Sift the listing for lines that hold the string "Measure" and pull them out.

--- BEGIN ---

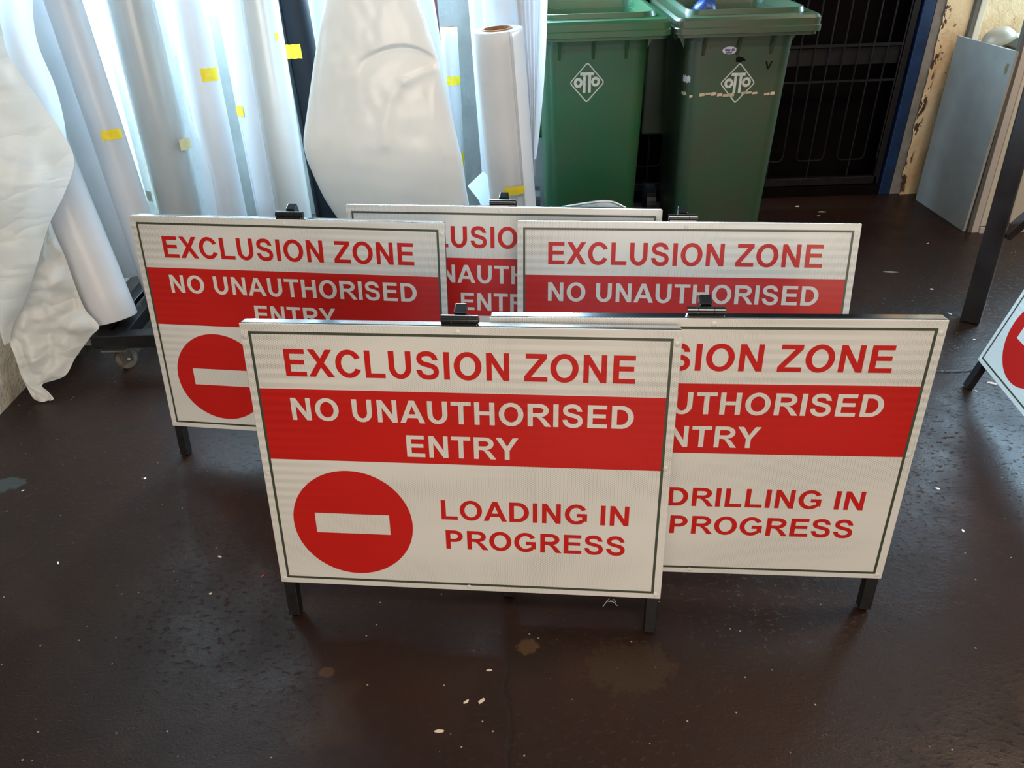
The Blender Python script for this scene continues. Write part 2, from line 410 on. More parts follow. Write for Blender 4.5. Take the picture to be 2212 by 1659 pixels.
# pier right of the gate: crumbling plaster edge over grey render
bm = bmesh.new()
for a0, a1, b0, b1 in ((GX1, 2.70, 0, ZC), (2.70, 4.55, 0, 1.15), (2.70, 4.55, 2.45, ZC), (4.55, XR, 0, ZC)):
    add_box(bm, (a0, YB+.012, b0), (a1, YB+.25, b1))
struct(from_bm('wall_back_right', bm, M['reveal']))
V, F = [], []
nz = 90
for j in range(nz+1):
    z = ZC*j/nz*0.5
    e = 2.207 + 0.016*noise.noise((0, z*9, 3)) + 0.010*noise.noise((1, z*31, 7)) + .006*noise.noise((2, z*80, 5))
    if z < 0.10: e += 0.10*(0.10 - z) + 0.02*noise.noise((4, z*40, 1))
    V += [(e, YB, z), (e+.006, YB+.013, z), (2.70, YB, z)]
for j in range(nz):
    a, b2 = 3*j, 3*(j+1)
    F += [(a, a+2, b2+2, b2), (a+1, a, b2, b2+1)]
struct(mesh('trim_1', V, F, M['plaster_cream'], smooth=False))
grid_wall('wall_left_front', [(YF, 1.70, 0, ZC)], M['wall_dark'], 'x', XL-.25, XL)
grid_wall('wall_left', [(1.70, 3.10, 0, ZC), (3.10, 3.90, 0, 1.45), (3.10, 3.90, 2.35, ZC), (3.90, YB+.25, 0, ZC)], M['plaster_left'], 'x', XL-.25, XL)
grid_wall('wall_right', [(YF, YB+.25, 0, ZC)], M['wall_dark'], 'x', XR, XR+.2)
grid_wall('wall_front', [(XL, XR, 0, ZC)], M['wall_dark'], 'y', YF-.2, YF)
def window(name, lo, hi, axis):
    bm = bmesh.new()
    for t in (0.0, 0.5, 1.0):
        a = lo[0] + (hi[0]-lo[0])*t
        p, q = ((a-.02, YB+.02, lo[1]), (a+.02, YB+.05, hi[1])) if axis == 'y' else ((XL-.05, a-.02, lo[1]), (XL-.02, a+.02, hi[1]))
        add_box(bm, p, q)
    for z in (lo[1]+.02, hi[1]-.02):
        p, q = ((lo[0], YB+.02, z-.02), (hi[0], YB+.05, z+.02)) if axis == 'y' else ((XL-.05, lo[0], z-.02), (XL-.02, hi[0], z+.02))
        add_box(bm, p, q)
    return struct(from_bm(name, bm, M['alu_edge']))
window('window_1', (-1.75, 1.13), (0.36, 2.60), 'y')
window('window_3', (2.72, 1.17), (4.53, 2.43), 'y')
window('window_2', (3.10, 1.45), (3.90, 2.35), 'x')
# dark doorway behind the gate
bm = bmesh.new()
add_box(bm, (GX0-.1, YB+.26, 0), (GX1+.1, YB+.30, GZ+.1))
d1 = struct(from_bm('door_1', bm, M['void_black']))
struct(box('trim_4', (GX0, YB+.01, 0), (GX1-.07, YB+.22, 0.055), M['void_black']))
struct(box('trim_2', (2.100, YB+.004, 0), (2.158, YB+.10, GZ), M['blue_paint'], bevel=.004))
struct(box('trim_3', (GX0, YB-.03, 0), (GX0+.06, YB+.10, GZ), M['blue_paint'], bevel=.004))
# cream conduit on the back wall, right
tag(box('conduit', (2.362, YB-.035, 0.0), (2.392, YB-.002, 2.6), M['cream'], bevel=.004), 'cream vertical conduit strip on the stained wall above the grey board', 'conduit')
tag(box('batten', (2.340, YB-.030, 0.0), (2.360, YB-.002, 2.6), M['board_edge'], bevel=.002), 'dark brown strip painted for the shadow left of the cream conduit strip', 'batten')  # dark strip stands in for the shadow beside the conduit

# ------------------------------------------------------------------ security gate
gate = empty('security_gate', (1.6, YB+.03, 0), 'black steel security gate of thin bars in the dark doorway', 'gate')
def gp(name, bm): 
    o = from_bm(name, bm, M['gate_black'], gate); o.matrix_parent_inverse = gate.matrix_world.inverted(); return o
gate.matrix_world = Matrix.Translation((1.6, YB+.03, 0))
GY = YB + .03
bm = bmesh.new()
add_box(bm, (0.50, GY-.015, .062), (2.075, GY+.015, .105), .003)
gp('bottom_rail', bm)
for z, hgt in ((0.612, .010), (0.785, .014)):
    bm = bmesh.new(); add_box(bm, (0.50, GY-.008, z-hgt/2), (2.06, GY+.004, z+hgt/2)); gp('cross_rail', bm)
bm = bmesh.new(); add_box(bm, (0.50, GY+.010, .69), (2.06, GY+.018, .770)); gp('lock_plate', bm)
for x in (0.495, 1.285, 2.072):
    bm = bmesh.new(); add_box(bm, (x-.016, GY-.015, .062), (x+.016, GY+.015, 2.1), .003); gp('stile', bm)
x = 1.976
while x > .70:
    bm = bmesh.new()
    xl = x - .147
    pts = [(x, GY-.006, 1.9), (x, GY-.006, .225)]
    for k in range(1, 5):
        a = k/4*PI/2; pts.append((x-.025+.025*math.cos(a), GY-.006, .225-.025*math.sin(a)))
    for k in range(0, 5):
        a = PI/2 + k/4*PI/2; pts.append((xl+.025+.025*math.cos(a), GY-.006, .225-.025*math.sin(a)))
    pts.append((xl, GY-.006, 1.9))
    add_tube_path(bm, pts, .0042, 6); gp('looped_bar', bm)
    bm = bmesh.new(); add_cyl(bm, (x-.0735, GY-.006, .10), (x-.0735, GY-.006, 1.9), .0042, 8); gp('bar', bm)
    x -= .223
bm = bmesh.new(); add_cyl(bm, (2.050, GY-.006, .20), (2.050, GY-.006, 1.9), .0042, 8); gp('bar', bm)
bm = bmesh.new()
add_cyl(bm, (1.752, YB+.235, .70), (1.752, YB+.258, .70), .020, 20)
rf = from_bm('red_glow_disc', bm, plain('red_glow_paint', (0.16, 0.006, 0.006), 0.35)); tag(rf, 'small dull red disc painted for a red glow behind the black gate bars', 'red_glow_disc')  # the red glow behind the bars is put in as a dull red disc

# ------------------------------------------------------------------ lettering
def arc(cx_, cy_, rx, ry, a0, a1, n=28):
    return [(cx_+rx*math.cos(math.radians(a0+(a1-a0)*i/n)), cy_+ry*math.sin(math.radians(a0+(a1-a0)*i/n))) for i in range(n+1)]
def bez(p, a, b, c, n=14):
    o = []
    for i in range(1, n+1):
        t = i/n; s = 1-t
        o.append(tuple(s**3*p[k]+3*s*s*t*a[k]+3*s*t*t*b[k]+t**3*c[k] for k in (0, 1)))
    return o
def glyph_S():
    c = [(1066, 1030)]
    for a, b, d in (((1040, 1245), (890, 1366), (668, 1366)), ((420, 1366), (254, 1270), (254, 1090)), ((254, 880), (440, 830), (670, 770)),
                    ((905, 708), (1112, 660), (1112, 412)), ((1112, 205), (950, 100), (690, 100)), ((430, 100), (262, 235), (228, 492))):
        c += bez(c[-1], a, b, d)
    L, R = [], []
    for i, p in enumerate(c):
        q0, q1 = c[max(i-1, 0)], c[min(i+1, len(c)-1)]
        dx, dy = q1[0]-q0[0], q1[1]-q0[1]; l = math.hypot(dx, dy); nx, ny = -dy/l, dx/l
        hw = 126 + 20*abs(nx*0.5+abs(ny)*0.0)
        if i == 0: nx, ny = -1.0, 0.02
        if i == len(c)-1: nx, ny = 0.995, 0.10
        s = 1 if i not in (0, len(c)-1) else 1.14
        L.append((p[0]+nx*hw*s, p[1]+ny*hw*s)); R.append((p[0]-nx*hw*s, p[1]-ny*hw*s))
    return L + R[::-1]
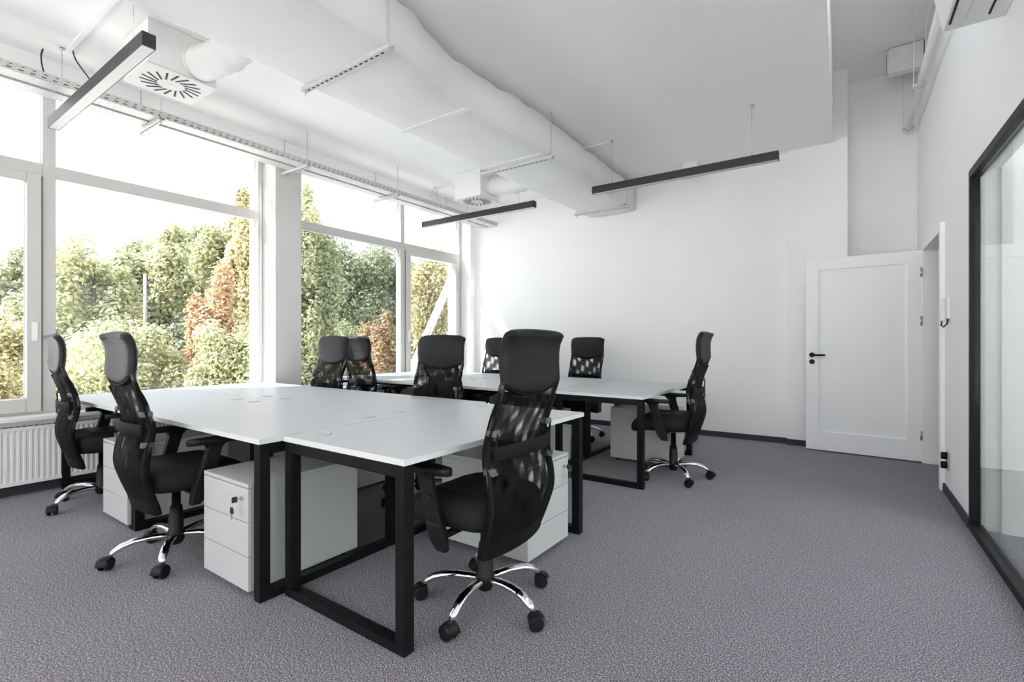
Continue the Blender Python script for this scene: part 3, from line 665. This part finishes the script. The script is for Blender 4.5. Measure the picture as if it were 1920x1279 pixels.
# ------------------------------------------------------------------ drawer pedestals, front towards local -y
def pedestal(cx, cy_, rz, label, D=0.60, keys=False):
    W, H0, H1 = 0.435, 0.032, 0.525
    t = thing('drawer_pedestal', label, 'drawer unit', (cx, cy_, 0), rz, 'drawer pedestals under the desks')
    MB().box(-W / 2, W / 2, -D / 2 + 0.02, D / 2, H0, H1 - 0.019).build('carcass', 'pedestal', t, 0.001)
    MB().box(-W / 2, W / 2, -D / 2, D / 2, H1 - 0.018, H1).build('top_board', 'pedestal', t, 0.0015)
    hh = (H1 - 0.021 - H0) / 3
    for i in range(3):
        MB().box(-W / 2 + .001, W / 2 - .001, -D / 2, -D / 2 + 0.018, H0 + i * hh + .0015, H0 + (i + 1) * hh - .0015).build('drawer', 'pedestal', t, 0.001)
    for sx_ in (-1, 1):
        for sy_ in (-1, 1):
            MB().disc_x((sx_ * (W / 2 - .05), sy_ * (D / 2 - .06), 0.016), 0.016, 0.02, 12, 'x').build('castor', 'plastic', t)
    lx, lz = W / 2 - 0.055, 0.455
    lk = MB().disc_x((lx, -D / 2 - .002, lz), 0.010, 0.006, 16, 'y', 0.001).build('lock', 'steel', t)
    if keys:
        MB().box(lx - 0.001, lx + 0.001, -D / 2 - 0.022, -D / 2 - .004, lz - .004, lz + .004).build('key_shaft', 'steel', lk)
        MB().prism([(lx - .004, -D / 2 - .022), (lx - .004, -D / 2 - .046), (lx + .004, -D / 2 - .046), (lx + .004, -D / 2 - .022)][::-1], lz - .014, lz + .013).build('key_head', 'key', lk, 0.003)
        kx, ky, kz = lx - .003, -D / 2 - .040, lz - .012
        MB().tube([(kx, ky, kz), (kx - .010, ky - .003, kz - .010), (kx - .004, ky - .003, kz - .022), (kx + .006, ky, kz - .012), (kx, ky, kz)], 0.0012, 6, False).build('key_ring', 'steel', lk)
        MB().prism([(-.0135, -.014), (.0135, -.014), (.0135, .004), (.009, .013), (0, .016), (-.009, .013), (-.0135, .004)], -0.0025, 0.0025).build('spare_key_head', 'key', lk, 0.001, loc=(kx - .003, ky - .003, kz - .036)).rotation_euler = (PI / 2, 0, 0)
        MB().box(kx - .0060, kx - .0005, ky - .004, ky - .002, kz - .078, kz - .050).build('spare_key_blade', 'steel', lk)
    return t
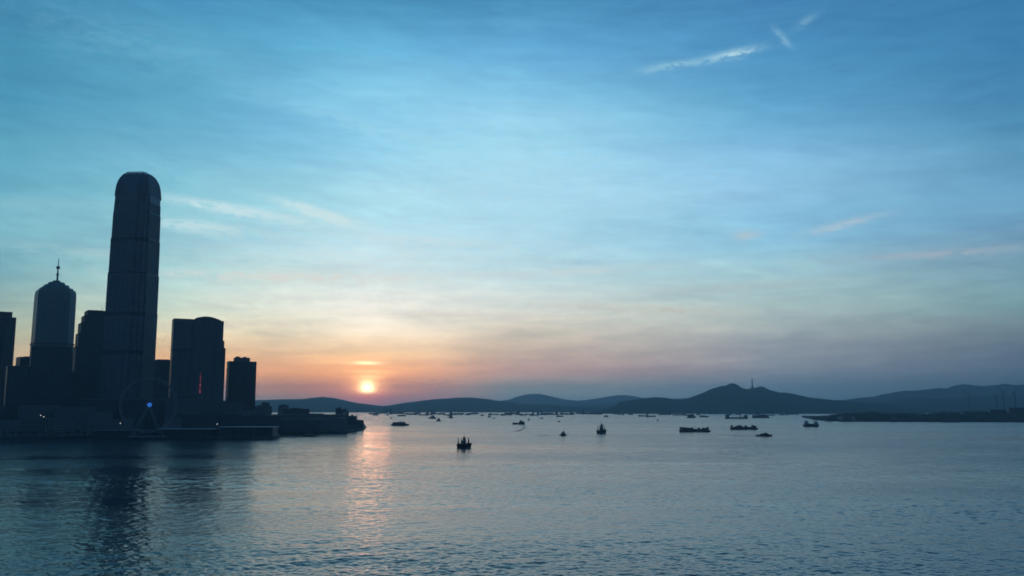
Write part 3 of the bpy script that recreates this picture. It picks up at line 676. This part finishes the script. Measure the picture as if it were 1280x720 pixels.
for i in range(21):
    a0_ = 2 * math.pi * i / 21
    b = MB()
    for yy in (-1.6, 1.6): b.bar((2 * math.cos(a0_), yy * 1.6, hz + 2 * math.sin(a0_)), (Rw * .94 * math.cos(a0_), yy, hz + Rw * .94 * math.sin(a0_)), .1, n=4)
    b.build('spoke', M_wheel, th)
    x, z = (Rw + 0.2) * math.cos(a0_ + .07), hz + (Rw + .2) * math.sin(a0_ + .07)
    b = MB(); b.loft([[(x + q * math.cos(k * .785), q * math.sin(k * .785), z + zz) for k in range(8)] for zz, q in ((-1.4, .7), (-.9, 1.2), (.5, 1.2), (1.1, .6))]); b.build('gondola', M_wheel, th)
b = MB(); b.bar((0, -4.5, hz), (0, 4.5, hz), 2.0, n=16); hub = b.build('hub', M_wheel, th)
b = MB(); b.bar((0, -4.9, hz), (0, -4.52, hz), 2.9, n=20); b.build('hub_light', M_blue, hub)
for sy in (-1, 1):
    for sx_ in (-1, 1):
        b = MB(); b.bar((sx_ * 19, sy * 9, 0), (0, sy * 4, hz), .6, .45, 8); b.build('leg', M_wheel, th)
b = MB(); b.box(-22, 22, -11, 11, 0, 1.6); b.build('platform', M_conc, th)

# ------------------------------------------------------------------ quay lamps, cars of light
def lamp(lb, px, py, d=1205):
    p = at(px, py, d); h = max(p.z - GZ, 3)
    th = thing('quay_lamp', lb, 'street lamp', (p.x, p.y, GZ), 0, 'lit lamps along the quay')
    b = MB(); b.cyl(0, 0, 0, h, .14, .09, 6); b.build('pole', M_steeld, th)
    b = MB(); b.cyl(0, 0, h, h + .9, .42, .5, 8); b.build('lamp_head', M_lamp, th)
lamp('brighter lamp of the pair lit below the broad dark slab', 54.6, 521.4)
lamp('dimmer lamp of the pair lit below the broad dark slab', 51, 519.6, 1260)
lamp('lone small lamp lit on the quay left of the ferris wheel', 150.5, 529.5, 1190)
lamp('lone small lamp lit above the pale-roofed piers', 271.5, 530.5, 1235)

# street trees on the promenade
def leafcloud(mb, cx, cy, cz, rx, ry, rz_, n, s, rg):
    for _ in range(n):
        v = rg.normal(size=3); v /= np.linalg.norm(v); v *= rg.uniform(.35, 1.0) ** .5
        c = Vector((cx + v[0] * rx, cy + v[1] * ry, cz + v[2] * rz_)); u = Vector(rg.normal(size=3)).normalized(); w = u.orthogonal().normalized()
        q = s * rg.uniform(.6, 1.4); b0 = len(mb.v)
        mb.v += [tuple(c - u * q), tuple(c + w * q * .6), tuple(c + u * q), tuple(c - w * q * .6)]
        mb.f.append((b0, b0 + 1, b0 + 2, b0 + 3)); mb.uv.append([(0, 0), (1, 0), (1, 1), (0, 1)])
rgt = np.random.default_rng(11)
def mk_tree(px, d, h, lb, grp):
    p = at(px, 530, d); th = thing('tree', lb, 'tree', (p.x, p.y, GZ), random.uniform(0, 6), grp)
    b = MB(); b.bar((0, 0, 0), (.2, 0, h * .5), .3, .2, 7)
    for k in range(4):
        a = k * 1.57 + .4; b.bar((.15, 0, h * .42), (h * .22 * math.cos(a), h * .22 * math.sin(a), h * .72), .14, .06, 5)
    b.build('trunk', M_bark, th)
    b = MB()
    for k in range(7):
        a = k * .9; leafcloud(b, h * .22 * math.cos(a) * (k > 0), h * .22 * math.sin(a) * (k > 0), h * rgt.uniform(.58, .85), h * .2, h * .2, h * .16, 60, .35, rgt)
    b.build('crown', M_leaf, th); return th
proto = mk_tree(-5, 1200, 9, 'small dark street tree in the row along the city quay', 'street trees along the city quay')
for px in (6, 17, 25, 33, 44, 64, 74, 86, 97, 107, 135, 231, 242, 258, 264, 274, 349, 356, 361, 370):
    c = copy_tree(proto); d = 1196 if px < 200 else 1245; 
    if px > 340: d = 1290
    p = at(px, 530, d); c.location = (p.x, p.y, GZ); c.rotation_euler.z = random.uniform(0, 6.28); s = random.uniform(.75, 1.15); c.scale = (s, s, s)

# ------------------------------------------------------------------ boats
def hull_mb(L, B, H, draft=.6, bow=.55, n=13, sheer=.35, transom=.75):
    """bow towards +x"""
    mb = MB(); rings = []
    for i in range(n):
        f = i / (n - 1); x = -L / 2 + L * f
        wd = B / 2 * (transom + (1 - transom) * min(1, f / .3)) if f < .3 else (B / 2 if f < bow else B / 2 * max(.03, (1 - ((f - bow) / (1 - bow)) ** 2.1)))
        top = H * (1 + sheer * max(0, (f - .45) / .55) ** 2 + .08 * max(0, (.25 - f) / .25)); low = wd * .72
        rings.append([(x * .9, -low, -draft * .4), (x * .86, -low * .3, -draft), (x * .86, low * .3, -draft), (x * .9, low, -draft * .4), (x + L * .03 * f, wd, top), (x + L * .03 * f, -wd, top)])
    # the loft runs along x
    nn = len(rings[0]); b = 0
    for r in rings: mb.v += r
    for k in range(n - 1):
        for i in range(nn):
            j = (i + 1) % nn; mb.f.append((k * nn + i, (k + 1) * nn + i, (k + 1) * nn + j, k * nn + j)); mb.uv.append([(0, 0)] * 4)
    mb.f.append(tuple(range(nn))); mb.uv.append([(0, 0)] * nn); mb.f.append(tuple((n - 1) * nn + i for i in range(nn))[::-1]); mb.uv.append([(0, 0)] * nn)
    return mb
def base(name, lb, cat, px, py, rot, group=None):
    p = wat(px, py); th = thing(name, lb, cat, (p.x, p.y, 0.05), R(rot), group); return th, mpp(px, py, p.y)
def rail(mb, x0, x1, y, z, h=.9, n=5):
    for k in range(n): x = x0 + (x1 - x0) * k / (n - 1); mb.bar((x, y, z), (x, y, z + h), .04, n=4)
    mb.bar((x0, y, z + h), (x1, y, z + h), .05, n=4)
def person(px, py, pz, par, lb, face=0, grp=None):
    """standing deckhand, one continuous skinned body"""
    me = bpy.data.meshes.new('person'); bm = bmesh.new()
    J = {'pel': (0, 0, .95, .15), 'chest': (0, .02, 1.3, .17), 'neck': (0, .02, 1.5, .07), 'head': (0, 0, 1.64, .105), 'top': (0, 0, 1.72, .07),
         'hl': (-.1, 0, .85, .1), 'kl': (-.12, -.02, .48, .07), 'al': (-.13, .02, .08, .05), 'tl': (-.14, -.14, .04, .04),
         'hr': (.1, 0, .85, .1), 'kr': (.13, -.05, .48, .07), 'ar': (.15, .02, .08, .05), 'tr': (.16, -.14, .04, .04),
         'sl': (-.2, .02, 1.42, .065), 'el': (-.28, .02, 1.14, .05), 'wl': (-.26, -.12, .9, .035), 'fl': (-.25, -.17, .82, .03),
         'sr': (.2, .02, 1.42, .065), 'er': (.3, -.04, 1.16, .05), 'wr': (.24, -.26, 1.06, .035), 'fr': (.2, -.33, 1.05, .03)}
    E = 'pel-chest chest-neck neck-head head-top pel-hl hl-kl kl-al al-tl pel-hr hr-kr kr-ar ar-tr chest-sl sl-el el-wl wl-fl chest-sr sr-er er-wr wr-fr'.split()
    V = {k: bm.verts.new(v[:3]) for k, v in J.items()}
    for e in E: a, b_ = e.split('-'); bm.edges.new((V[a], V[b_]))
    bm.verts.ensure_lookup_table(); bm.to_mesh(me); bm.free()
    o = bpy.data.objects.new('person', me); col.objects.link(o)
    mo = o.modifiers.new('skin', 'SKIN'); 
    if not me.skin_vertices: 
        bpy.context.view_layer.objects.active = o
    sv = me.skin_vertices[0].data
    for i, k in enumerate(J): sv[i].radius = (J[k][3], J[k][3]); sv[i].use_root = (k == 'pel')
    o.modifiers.new('sub', 'SUBSURF').levels = 1; o.modifiers['sub'].render_levels = 1
    me.materials.append(M_cloth); o.location = (px, py, pz); o.rotation_euler.z = face
    return tag(o, lb, 'person', grp)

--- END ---

Full solution ▸
Continue the Blender Python script for this scene: part 3, from line 665. This part finishes the script. The script is for Blender 4.5. Measure the picture as if it were 1920x1279 pixels.
Write part 3 of the bpy script that recreates this picture. It picks up at line 676. This part finishes the script. Measure the picture as if it were 1280x720 pixels.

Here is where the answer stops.